Le rejeton génial des meilleurs films de S-F
L'autre grande réussite du titre de Delphine Software, qui en fait définitivement un jeu pas comme les autres, c'est évidemment son univers. Paul Cuisset est un grand amateur de films de science-fiction et les chefs d'oeuvre du genre ne manquent pas à l'époque. Les références de Flashback sautent aux yeux et le titre est un véritable melting-pot d'influences.Un univers futuriste tendance cyberpunk pétri d'influences
Pour s'en convaincre, il suffit de jeter un œil au synopsis du jeu : Conrad, agent du GBI (Bureau d'Investigation Galactique), voit sa mémoire effacée par sa hiérarchie avant de prendre la fuite. Une fois celle-ci retrouvée grâce à l'aide d'un ami, le joueur comprend que notre héros avait en fait découvert un complot fomenté par des extra-terrestres pouvant se dissimuler derrière une apparence humaine, pour faire main basse sur la Terre.

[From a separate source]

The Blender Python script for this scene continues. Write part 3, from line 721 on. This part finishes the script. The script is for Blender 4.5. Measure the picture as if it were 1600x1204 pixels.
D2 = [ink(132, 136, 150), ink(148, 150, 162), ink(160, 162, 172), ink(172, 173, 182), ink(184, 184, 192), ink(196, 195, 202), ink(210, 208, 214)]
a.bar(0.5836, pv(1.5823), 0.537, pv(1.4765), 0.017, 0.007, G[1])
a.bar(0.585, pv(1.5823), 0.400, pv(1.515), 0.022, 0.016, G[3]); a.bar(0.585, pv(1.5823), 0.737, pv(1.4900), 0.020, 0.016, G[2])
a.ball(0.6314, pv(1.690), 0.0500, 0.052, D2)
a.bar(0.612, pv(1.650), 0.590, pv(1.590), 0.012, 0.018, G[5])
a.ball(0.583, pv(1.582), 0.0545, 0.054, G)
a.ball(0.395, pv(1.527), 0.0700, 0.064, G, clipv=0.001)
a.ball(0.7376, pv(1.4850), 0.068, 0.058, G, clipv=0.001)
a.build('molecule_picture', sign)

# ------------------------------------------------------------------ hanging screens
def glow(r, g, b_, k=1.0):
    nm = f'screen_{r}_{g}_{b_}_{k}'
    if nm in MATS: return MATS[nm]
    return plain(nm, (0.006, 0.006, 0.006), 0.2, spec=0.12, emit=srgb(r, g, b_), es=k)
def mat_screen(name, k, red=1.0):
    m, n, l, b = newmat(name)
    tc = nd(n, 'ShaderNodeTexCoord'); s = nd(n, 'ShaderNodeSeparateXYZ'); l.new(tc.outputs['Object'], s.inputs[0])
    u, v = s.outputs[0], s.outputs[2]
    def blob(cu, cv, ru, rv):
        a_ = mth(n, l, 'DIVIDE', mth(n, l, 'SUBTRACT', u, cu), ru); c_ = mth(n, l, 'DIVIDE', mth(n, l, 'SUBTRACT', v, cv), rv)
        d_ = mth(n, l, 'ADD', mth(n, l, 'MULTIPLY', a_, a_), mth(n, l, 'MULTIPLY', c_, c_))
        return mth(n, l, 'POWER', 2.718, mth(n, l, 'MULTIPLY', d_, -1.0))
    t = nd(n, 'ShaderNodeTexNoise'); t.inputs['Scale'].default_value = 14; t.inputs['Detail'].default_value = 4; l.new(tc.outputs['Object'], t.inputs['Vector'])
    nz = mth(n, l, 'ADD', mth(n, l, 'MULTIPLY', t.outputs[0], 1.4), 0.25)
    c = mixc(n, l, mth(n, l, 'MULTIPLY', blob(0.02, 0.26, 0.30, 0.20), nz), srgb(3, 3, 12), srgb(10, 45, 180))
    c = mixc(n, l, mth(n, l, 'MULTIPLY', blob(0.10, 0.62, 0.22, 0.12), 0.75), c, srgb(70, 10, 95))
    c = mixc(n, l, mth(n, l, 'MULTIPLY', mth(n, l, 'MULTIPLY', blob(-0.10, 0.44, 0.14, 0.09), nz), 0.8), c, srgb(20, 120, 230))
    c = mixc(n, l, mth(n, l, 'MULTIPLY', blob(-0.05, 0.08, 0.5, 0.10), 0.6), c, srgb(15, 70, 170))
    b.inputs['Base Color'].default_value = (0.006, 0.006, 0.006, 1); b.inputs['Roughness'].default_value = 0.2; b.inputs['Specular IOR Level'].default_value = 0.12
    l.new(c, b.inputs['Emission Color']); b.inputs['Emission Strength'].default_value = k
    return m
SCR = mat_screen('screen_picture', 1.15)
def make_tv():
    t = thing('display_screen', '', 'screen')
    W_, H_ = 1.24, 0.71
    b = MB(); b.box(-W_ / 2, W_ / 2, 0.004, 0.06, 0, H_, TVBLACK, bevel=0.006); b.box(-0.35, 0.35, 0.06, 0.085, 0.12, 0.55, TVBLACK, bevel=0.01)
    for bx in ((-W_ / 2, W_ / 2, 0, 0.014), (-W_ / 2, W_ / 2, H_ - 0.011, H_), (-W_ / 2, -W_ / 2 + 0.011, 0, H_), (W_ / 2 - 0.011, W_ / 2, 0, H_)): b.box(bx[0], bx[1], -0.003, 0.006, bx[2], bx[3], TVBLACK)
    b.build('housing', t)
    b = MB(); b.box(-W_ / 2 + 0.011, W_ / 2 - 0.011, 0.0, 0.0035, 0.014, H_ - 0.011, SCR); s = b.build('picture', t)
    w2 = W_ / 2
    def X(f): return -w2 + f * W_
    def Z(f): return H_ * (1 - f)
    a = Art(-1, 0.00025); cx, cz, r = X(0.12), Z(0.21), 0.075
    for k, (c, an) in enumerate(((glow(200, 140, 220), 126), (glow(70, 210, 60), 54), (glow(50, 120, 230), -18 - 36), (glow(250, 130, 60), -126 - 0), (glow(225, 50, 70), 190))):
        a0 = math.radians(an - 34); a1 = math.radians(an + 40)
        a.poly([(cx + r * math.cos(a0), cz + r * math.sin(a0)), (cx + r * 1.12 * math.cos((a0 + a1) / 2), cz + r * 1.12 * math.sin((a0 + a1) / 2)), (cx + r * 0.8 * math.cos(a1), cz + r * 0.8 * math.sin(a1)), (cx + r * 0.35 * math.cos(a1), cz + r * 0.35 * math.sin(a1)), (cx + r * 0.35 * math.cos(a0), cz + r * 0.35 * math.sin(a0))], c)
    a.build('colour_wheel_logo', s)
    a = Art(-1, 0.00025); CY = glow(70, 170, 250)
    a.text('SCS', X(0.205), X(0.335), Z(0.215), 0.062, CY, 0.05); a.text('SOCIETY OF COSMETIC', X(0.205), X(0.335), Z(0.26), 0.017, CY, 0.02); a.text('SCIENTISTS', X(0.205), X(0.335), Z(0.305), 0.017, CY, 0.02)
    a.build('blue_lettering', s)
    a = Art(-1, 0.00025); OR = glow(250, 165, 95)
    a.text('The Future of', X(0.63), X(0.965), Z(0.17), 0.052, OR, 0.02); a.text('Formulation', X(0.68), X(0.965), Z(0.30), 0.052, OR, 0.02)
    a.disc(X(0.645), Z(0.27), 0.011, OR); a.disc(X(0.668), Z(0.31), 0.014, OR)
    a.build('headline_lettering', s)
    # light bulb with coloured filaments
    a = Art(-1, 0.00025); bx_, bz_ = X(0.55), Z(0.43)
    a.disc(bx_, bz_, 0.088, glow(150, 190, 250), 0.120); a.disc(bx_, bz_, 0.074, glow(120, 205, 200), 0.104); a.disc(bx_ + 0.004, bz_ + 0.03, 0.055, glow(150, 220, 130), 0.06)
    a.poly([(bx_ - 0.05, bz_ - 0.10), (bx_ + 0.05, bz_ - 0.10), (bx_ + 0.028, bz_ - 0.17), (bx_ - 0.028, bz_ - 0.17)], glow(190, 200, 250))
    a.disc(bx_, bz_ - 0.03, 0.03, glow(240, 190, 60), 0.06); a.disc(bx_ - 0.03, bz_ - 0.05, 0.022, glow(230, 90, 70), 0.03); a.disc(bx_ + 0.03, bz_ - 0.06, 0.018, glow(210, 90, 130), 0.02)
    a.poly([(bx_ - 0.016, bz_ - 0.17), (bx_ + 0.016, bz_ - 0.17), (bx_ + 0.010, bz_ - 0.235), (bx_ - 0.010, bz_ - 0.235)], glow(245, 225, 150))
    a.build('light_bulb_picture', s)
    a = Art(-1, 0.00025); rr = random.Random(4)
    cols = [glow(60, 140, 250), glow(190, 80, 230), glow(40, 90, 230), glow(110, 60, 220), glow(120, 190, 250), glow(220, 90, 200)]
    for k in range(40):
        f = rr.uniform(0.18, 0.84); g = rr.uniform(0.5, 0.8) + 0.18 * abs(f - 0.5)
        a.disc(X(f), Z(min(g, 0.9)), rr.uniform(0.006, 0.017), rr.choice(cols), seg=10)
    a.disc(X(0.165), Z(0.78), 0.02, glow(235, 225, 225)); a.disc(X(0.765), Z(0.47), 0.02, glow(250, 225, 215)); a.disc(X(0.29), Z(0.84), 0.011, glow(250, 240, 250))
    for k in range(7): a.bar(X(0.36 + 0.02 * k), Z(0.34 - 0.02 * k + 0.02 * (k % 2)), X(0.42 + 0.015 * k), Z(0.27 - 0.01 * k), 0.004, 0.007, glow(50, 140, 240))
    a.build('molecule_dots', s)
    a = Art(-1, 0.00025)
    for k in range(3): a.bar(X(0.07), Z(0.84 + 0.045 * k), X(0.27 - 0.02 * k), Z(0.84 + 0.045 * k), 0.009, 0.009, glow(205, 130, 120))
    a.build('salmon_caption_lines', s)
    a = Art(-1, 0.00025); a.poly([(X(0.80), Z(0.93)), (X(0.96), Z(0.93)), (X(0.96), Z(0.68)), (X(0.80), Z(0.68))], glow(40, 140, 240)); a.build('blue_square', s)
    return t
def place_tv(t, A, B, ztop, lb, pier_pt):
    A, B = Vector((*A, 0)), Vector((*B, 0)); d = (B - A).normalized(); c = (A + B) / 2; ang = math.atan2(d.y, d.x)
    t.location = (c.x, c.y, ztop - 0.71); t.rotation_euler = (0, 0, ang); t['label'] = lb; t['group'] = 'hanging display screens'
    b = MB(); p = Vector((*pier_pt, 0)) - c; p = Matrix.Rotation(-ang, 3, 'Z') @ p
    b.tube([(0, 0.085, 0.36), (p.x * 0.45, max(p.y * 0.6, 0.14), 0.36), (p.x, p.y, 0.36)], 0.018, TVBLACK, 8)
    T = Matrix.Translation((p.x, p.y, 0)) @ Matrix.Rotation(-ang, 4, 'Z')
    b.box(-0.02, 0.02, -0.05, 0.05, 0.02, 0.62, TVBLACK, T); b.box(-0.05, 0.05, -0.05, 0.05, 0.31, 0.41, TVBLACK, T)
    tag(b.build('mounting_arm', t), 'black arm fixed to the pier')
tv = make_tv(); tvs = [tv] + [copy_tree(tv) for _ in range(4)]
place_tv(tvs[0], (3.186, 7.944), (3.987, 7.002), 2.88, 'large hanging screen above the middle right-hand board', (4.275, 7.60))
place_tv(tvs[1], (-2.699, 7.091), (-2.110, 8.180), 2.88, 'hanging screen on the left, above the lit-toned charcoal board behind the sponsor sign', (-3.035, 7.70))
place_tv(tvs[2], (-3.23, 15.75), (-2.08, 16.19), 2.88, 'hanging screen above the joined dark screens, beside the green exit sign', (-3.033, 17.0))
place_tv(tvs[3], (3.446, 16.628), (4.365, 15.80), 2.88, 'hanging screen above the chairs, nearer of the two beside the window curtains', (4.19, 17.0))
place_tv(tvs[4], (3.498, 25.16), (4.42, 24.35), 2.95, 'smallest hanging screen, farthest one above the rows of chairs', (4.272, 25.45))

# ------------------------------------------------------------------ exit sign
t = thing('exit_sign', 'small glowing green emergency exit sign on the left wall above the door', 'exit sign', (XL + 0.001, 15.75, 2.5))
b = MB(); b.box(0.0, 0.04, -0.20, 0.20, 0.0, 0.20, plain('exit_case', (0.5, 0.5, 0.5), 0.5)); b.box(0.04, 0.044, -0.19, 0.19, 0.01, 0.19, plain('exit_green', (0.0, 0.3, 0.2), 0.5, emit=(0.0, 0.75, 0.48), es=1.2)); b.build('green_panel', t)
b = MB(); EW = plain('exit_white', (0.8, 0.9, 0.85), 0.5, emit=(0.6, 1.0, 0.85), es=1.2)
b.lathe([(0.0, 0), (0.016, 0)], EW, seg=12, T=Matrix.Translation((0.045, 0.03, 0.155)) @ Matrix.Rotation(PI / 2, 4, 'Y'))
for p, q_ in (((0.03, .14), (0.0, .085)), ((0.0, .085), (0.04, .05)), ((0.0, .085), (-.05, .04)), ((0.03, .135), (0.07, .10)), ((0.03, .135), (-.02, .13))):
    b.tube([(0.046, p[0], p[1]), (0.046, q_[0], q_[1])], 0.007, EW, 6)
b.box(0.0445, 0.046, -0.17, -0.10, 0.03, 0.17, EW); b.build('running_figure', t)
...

Si vous êtes un peu cinéphile et/ou passionné de SF, vous devez déjà avoir deux références en tête : Total Recall de Paul Verhoeven et Invasion Los Angeles de John Carpenter. Et les péripéties qui attendent Conrad mobilisent bien d'autres références : les séquences urbaines ne sont pas sans rappeler l'univers de Blade Runner, le jeu télévisé fait sans aucun doute référence à Running Man et comment ne pas songer à Alien aux derniers instants de l'aventure ?
Toutefois, Flashback ne serait pas un tel chef d'oeuvre s'il n'était qu'un patchwork d'influences sans personnalité propre. Or, grâce au travail remarquable des graphistes, le titre propose une belle variété d'ambiances et des écrans d'une grande finesse, s'appuyant sur une direction artistique inoubliable. Mention spéciale aux séquences urbaines, intérieures comme extérieures, certainement les plus inventives du jeu en termes d'architecture et, de notre point de vue, les plus intéressantes à jouer.
Les séquences urbaines comptent parmi les plus réussies d'un point de vue artistique
Cet univers et cette histoire sont également servis par des scènes cinématiques en 3D assez impressionnantes pour l'époque. Une petite prouesse technique réalisée par Delphine Software puisque la cartouche Megadrive accueillant le jeu ne proposait qu'un espace de stockage de 24 Mbits. D'ailleurs, pour la petite anecdote, Flashback est l'un des tout premiers jeux à être écrit sur des cartouches de cette taille et SEGA n'avait même pas encore commencé la production de celles-ci lorsque Delphine Software en commença le développement. Paul Cuisset et son équipe produisirent donc eux-même une cartouche de 24 Mbits afin de soumettre le jeu à la validation de SEGA !
En bref, et c'est sur ces mots que nous nous quitterons pour cette semaine, Flashback aura excellé sur de très nombreux points, comme peu de jeux l'ont fait sur cette génération de consoles. Prouesse artistique, technique et ludique, le jeu de Delphine Software fait partie de ces œuvres rares qui ont su marquer leur temps de leur empreinte.
Flashback est d'ailleurs si inextricablement lié à son époque qu'il n'aura jamais connu de succession à sa hauteur, comme si la modernité échouait à chaque fois à en actualiser les partis pris. Il restera ainsi, probablement pour toujours, le jeu emblématique d'un moment et d'une console... Et c'est très bien comme ça.